Forcing her way back on to the fringes of relevance yesterday came the all too familiar figure of self-promotion specialist Julia Hartley Brewer, as ever keener than everyone else put together to promote Herself Personally Now. Sadly, the subject on which she decided to pontificate was education, an area on which she talks ad infinitum, and indeed ad nauseam, but where in reality she knows very little.
We know who you are, thanks
Ms Hartley Dooda had, like so many of the Press and Pundit Establishment, taken grave exception to the provocation by Owen Jones which suggested of the media class that “much of it is a cult. Afflicted by a suffocating groupthink, intolerant of critics, hounds internal dissenters, full of people who made it because of connections and/or personal background rather than merit”. She wasn’t having any of that, thank you.
So she announced to anyone not yet asleep that “I didn’t go to Oxford because I was privileged. I went to Oxford because I was clever”. Well, yes, past tense and all that. What happened in the interim can only be guessed. But there was more.
“A lot of lefty Labour types seem very upset about this tweet. If I didn’t get into a top uni because I was privileged or privately educated then what other explanation would they think *was* acceptable? Did I get in by accident?” Ooh, don’t tempt me [thinks] Toby Young, Louise Mensch, London’s formerly very occasional Mayor Alexander Boris de Pfeffel Johnson, accident, well, best keep schtum about that one.
Still, let’s not be too cynical - yet - about Ms Hartley Dooda’s exposition of alleged knowledge. Let her dig herself in a little deeper. “If you’re *genuinely* angry about how few working class kids get into top universities & top professions, as I am, then you should support the expansion of grammar schools so poorer kids can get the high quality academic education they need to get into those institutions”.
Grammar Schools, eh? And why should anyone advocate for more grammar schools? As if you need to guess. “Otherwise, you’re just a class warfare bullsh*tter who doesn’t really want to do anything to help those kids. You’d rather keep them ‘in their place’ so you can keep complaining about The System. Why not change that system instead?”
And with that, she continued the superior tone as she signed off “It’s way past my bedtime. Night night all. Please join me for my no nonsense @talkradio breakfast show from 6.30am to 10am tomorrow when, frankly, we’ll be talking a lot more sense than most of the people on here”. So let’s see how much sense she was talking on Grammar Schools.

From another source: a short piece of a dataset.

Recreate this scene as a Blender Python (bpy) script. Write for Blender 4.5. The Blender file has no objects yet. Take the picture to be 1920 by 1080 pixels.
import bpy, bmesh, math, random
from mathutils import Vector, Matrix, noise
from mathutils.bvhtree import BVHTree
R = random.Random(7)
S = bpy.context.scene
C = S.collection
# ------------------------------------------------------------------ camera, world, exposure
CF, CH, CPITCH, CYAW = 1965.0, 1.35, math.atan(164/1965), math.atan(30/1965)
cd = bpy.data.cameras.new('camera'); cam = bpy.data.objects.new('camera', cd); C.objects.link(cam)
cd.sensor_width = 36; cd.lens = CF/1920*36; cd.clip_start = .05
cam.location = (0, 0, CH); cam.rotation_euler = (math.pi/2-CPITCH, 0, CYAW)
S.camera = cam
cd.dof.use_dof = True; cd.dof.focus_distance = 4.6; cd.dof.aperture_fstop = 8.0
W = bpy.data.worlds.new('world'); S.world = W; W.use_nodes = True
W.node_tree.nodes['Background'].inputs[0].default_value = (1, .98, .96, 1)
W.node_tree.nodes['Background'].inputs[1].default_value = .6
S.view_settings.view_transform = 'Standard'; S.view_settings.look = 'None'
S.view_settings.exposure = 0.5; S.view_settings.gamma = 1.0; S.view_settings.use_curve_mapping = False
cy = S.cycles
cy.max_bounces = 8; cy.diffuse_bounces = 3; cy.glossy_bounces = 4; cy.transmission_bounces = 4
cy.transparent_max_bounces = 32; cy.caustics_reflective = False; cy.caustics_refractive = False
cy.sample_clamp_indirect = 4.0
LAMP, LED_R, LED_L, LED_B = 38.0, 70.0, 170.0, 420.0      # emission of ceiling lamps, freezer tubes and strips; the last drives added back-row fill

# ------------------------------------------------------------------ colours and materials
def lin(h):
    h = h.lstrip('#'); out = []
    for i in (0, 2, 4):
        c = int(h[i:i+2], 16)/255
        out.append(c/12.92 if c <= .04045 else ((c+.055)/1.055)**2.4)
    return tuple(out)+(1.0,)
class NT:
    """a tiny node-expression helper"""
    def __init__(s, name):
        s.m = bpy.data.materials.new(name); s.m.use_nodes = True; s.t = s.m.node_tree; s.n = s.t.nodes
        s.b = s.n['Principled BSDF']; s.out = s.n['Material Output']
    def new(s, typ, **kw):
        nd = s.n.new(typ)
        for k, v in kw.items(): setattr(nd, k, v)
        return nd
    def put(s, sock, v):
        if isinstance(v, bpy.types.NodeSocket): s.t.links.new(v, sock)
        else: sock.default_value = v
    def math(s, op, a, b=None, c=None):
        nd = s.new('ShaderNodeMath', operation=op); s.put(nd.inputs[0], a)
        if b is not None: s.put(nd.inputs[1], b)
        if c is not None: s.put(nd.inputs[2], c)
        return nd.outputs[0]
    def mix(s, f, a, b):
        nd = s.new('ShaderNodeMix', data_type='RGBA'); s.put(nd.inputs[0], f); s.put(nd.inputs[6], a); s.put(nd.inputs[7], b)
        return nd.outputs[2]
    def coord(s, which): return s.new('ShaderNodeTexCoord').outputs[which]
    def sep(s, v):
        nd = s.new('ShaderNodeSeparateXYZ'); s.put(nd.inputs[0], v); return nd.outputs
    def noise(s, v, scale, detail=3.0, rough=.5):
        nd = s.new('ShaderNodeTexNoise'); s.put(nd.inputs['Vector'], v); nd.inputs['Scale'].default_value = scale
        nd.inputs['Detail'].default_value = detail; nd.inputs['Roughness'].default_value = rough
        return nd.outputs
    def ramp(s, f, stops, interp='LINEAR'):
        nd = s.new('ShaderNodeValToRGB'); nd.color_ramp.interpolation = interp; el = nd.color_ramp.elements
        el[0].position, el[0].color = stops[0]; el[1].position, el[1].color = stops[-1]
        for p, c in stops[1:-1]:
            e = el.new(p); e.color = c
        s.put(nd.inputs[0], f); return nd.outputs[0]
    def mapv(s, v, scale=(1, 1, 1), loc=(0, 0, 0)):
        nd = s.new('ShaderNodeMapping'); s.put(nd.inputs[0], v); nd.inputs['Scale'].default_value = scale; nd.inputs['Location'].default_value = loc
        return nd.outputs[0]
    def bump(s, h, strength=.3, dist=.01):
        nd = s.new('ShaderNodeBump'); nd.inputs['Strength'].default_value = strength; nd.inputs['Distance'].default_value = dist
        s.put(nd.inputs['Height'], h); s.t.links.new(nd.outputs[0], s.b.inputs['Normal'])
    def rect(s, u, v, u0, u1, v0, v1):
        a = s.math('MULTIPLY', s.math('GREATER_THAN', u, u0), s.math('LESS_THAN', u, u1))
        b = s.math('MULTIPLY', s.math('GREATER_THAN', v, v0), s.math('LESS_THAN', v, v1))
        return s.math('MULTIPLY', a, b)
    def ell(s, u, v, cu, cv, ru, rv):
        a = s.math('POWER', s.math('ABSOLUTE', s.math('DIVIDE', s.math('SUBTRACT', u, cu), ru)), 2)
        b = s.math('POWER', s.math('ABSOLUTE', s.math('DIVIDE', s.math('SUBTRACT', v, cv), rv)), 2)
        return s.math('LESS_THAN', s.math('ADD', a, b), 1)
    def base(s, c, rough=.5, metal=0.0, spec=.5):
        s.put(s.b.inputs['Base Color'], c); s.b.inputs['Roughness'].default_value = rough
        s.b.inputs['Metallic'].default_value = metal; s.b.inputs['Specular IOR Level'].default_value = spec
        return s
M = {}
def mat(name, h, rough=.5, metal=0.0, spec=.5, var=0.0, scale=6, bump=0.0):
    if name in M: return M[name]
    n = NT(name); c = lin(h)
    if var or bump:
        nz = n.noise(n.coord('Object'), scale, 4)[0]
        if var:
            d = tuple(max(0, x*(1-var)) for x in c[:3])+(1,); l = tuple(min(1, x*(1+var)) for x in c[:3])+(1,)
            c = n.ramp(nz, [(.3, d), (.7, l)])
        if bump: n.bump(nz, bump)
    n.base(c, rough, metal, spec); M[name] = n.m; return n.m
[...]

Kent still has grammar schools. So BBC Newsnight’s Chris Cook compared the county’s GCSE successes with the national average, to give us an idea of what we might expect. And in Kent, pupils from the most well-off families get GCSE grades better than the national average. But for the poorest, they do worse. In fact, around half the population in Kent does worse than the national average.
Yes, Julia Hartley Dooda was talking out of the back of her neck once more. Perhaps, whisper it quietly, she isn’t as clever as she thinks she is. No surprise there, then.